Updated On: 07 September, 2023 07:27 AM IST | Tokyo | AP
The launch of the HII-A rocket from Tanegashima Space Center in southwestern Japan was shown on live video by the Japan Aerospace Exploration Agency, known as JAXA

An H2-A rocket carrying a small lunar surface probe and other objects lifts off from the Tanegashima Space Centre on Tanegashima island, Kagoshima prefecture on Sept. 7, 2023. AFP
Japan launched a rocket Thursday carrying an X-ray telescope that will explore the origins of the universe as well as a small lunar lander. The launch of the HII-A rocket from Tanegashima Space Center in southwestern Japan was shown on live video by the Japan Aerospace Exploration Agency, known as JAXA. `We have a liftoff,` the narrator at JAXA said as the rocket flew up in a burst of smoke then flew over the Pacific.
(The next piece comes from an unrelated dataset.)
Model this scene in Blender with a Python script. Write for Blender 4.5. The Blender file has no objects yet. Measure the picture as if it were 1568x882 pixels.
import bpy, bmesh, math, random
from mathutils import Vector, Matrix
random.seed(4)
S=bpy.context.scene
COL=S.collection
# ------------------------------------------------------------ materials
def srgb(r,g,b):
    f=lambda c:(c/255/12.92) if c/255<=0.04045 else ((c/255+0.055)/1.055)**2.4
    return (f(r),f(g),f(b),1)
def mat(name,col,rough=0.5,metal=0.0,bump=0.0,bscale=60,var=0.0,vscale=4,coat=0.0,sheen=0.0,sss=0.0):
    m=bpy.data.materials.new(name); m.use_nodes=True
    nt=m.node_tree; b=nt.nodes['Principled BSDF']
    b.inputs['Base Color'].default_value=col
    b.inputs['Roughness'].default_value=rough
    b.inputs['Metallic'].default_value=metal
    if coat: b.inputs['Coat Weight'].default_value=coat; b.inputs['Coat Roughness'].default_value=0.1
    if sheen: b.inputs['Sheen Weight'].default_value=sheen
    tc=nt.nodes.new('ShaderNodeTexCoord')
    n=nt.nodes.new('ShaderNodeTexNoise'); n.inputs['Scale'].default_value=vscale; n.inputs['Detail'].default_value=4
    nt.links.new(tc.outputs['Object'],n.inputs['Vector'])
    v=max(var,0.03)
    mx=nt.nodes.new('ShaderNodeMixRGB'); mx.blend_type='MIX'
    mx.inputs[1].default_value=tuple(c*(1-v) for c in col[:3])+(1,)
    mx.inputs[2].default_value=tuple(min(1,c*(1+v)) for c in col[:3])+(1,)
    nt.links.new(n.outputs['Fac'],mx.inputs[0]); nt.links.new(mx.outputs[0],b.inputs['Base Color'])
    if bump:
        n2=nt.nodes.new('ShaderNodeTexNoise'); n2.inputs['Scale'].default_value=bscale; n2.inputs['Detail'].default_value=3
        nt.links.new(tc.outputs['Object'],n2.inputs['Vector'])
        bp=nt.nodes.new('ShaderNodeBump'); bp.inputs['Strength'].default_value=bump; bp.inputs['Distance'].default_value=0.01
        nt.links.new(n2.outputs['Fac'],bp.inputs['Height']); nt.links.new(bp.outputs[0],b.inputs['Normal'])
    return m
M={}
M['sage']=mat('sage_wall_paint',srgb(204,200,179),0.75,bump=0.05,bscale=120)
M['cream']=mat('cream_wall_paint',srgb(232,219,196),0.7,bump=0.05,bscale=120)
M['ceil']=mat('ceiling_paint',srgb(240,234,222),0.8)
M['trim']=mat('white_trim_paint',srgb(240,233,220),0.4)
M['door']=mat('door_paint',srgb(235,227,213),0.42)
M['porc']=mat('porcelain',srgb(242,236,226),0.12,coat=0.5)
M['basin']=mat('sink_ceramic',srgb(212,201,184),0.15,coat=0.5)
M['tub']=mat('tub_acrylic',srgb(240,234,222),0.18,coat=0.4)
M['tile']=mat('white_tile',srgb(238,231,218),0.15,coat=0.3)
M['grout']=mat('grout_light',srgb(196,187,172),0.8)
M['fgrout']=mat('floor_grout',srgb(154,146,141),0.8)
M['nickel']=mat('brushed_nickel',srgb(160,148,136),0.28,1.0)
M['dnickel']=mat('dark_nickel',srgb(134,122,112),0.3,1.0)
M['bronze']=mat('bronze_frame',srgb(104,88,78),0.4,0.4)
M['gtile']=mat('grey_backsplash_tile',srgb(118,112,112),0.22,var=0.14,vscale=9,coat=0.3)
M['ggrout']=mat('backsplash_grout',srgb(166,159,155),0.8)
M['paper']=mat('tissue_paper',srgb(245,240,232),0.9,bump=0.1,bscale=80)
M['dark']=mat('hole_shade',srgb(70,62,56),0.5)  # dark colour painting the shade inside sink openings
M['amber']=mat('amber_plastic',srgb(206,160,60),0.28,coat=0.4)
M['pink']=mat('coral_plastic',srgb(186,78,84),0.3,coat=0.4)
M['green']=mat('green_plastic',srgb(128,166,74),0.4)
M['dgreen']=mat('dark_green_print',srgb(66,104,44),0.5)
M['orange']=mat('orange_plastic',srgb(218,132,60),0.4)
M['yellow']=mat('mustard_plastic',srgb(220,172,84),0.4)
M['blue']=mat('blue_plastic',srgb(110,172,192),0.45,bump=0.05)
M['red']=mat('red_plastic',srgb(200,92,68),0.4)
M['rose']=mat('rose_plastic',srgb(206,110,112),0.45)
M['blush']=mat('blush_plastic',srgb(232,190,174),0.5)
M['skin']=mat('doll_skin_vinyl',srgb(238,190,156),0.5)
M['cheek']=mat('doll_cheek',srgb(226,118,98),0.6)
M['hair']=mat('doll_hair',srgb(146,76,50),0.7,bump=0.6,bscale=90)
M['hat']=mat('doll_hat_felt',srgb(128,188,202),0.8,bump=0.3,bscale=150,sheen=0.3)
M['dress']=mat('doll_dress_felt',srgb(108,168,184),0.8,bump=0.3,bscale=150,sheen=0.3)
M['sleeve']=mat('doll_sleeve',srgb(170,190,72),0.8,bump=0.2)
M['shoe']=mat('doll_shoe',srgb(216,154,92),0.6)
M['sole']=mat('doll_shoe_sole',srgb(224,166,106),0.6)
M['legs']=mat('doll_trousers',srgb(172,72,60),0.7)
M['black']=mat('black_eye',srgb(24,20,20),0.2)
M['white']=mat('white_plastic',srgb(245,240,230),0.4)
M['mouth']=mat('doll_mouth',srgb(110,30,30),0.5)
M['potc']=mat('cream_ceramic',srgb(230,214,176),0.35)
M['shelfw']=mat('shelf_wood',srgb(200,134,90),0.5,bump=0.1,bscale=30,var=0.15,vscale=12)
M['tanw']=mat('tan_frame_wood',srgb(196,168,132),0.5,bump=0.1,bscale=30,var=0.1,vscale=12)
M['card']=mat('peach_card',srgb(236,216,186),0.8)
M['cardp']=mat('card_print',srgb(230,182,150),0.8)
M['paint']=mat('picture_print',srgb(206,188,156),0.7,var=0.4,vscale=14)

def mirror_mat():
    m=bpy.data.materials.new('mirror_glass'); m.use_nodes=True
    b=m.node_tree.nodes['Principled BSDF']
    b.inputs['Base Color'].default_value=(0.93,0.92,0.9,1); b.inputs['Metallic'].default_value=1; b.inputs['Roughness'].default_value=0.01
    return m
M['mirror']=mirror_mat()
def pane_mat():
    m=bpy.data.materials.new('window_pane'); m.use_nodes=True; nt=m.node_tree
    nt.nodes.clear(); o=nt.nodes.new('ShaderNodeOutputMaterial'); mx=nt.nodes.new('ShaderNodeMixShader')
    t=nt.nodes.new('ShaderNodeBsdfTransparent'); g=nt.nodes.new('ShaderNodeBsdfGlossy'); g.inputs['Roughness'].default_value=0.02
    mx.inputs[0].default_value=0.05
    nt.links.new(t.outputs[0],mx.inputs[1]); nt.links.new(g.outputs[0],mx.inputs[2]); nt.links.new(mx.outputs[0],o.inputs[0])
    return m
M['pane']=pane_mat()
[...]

Thirteen minutes after the launch, the rocket put into orbit around Earth a satellite called the X-Ray Imaging and Spectroscopy Mission, or XRISM, which will measure the speed and makeup of what lies between galaxies. That information helps in studying how celestial objects were formed, and hopefully can lead to solving the mystery of how the universe was created, JAXA says.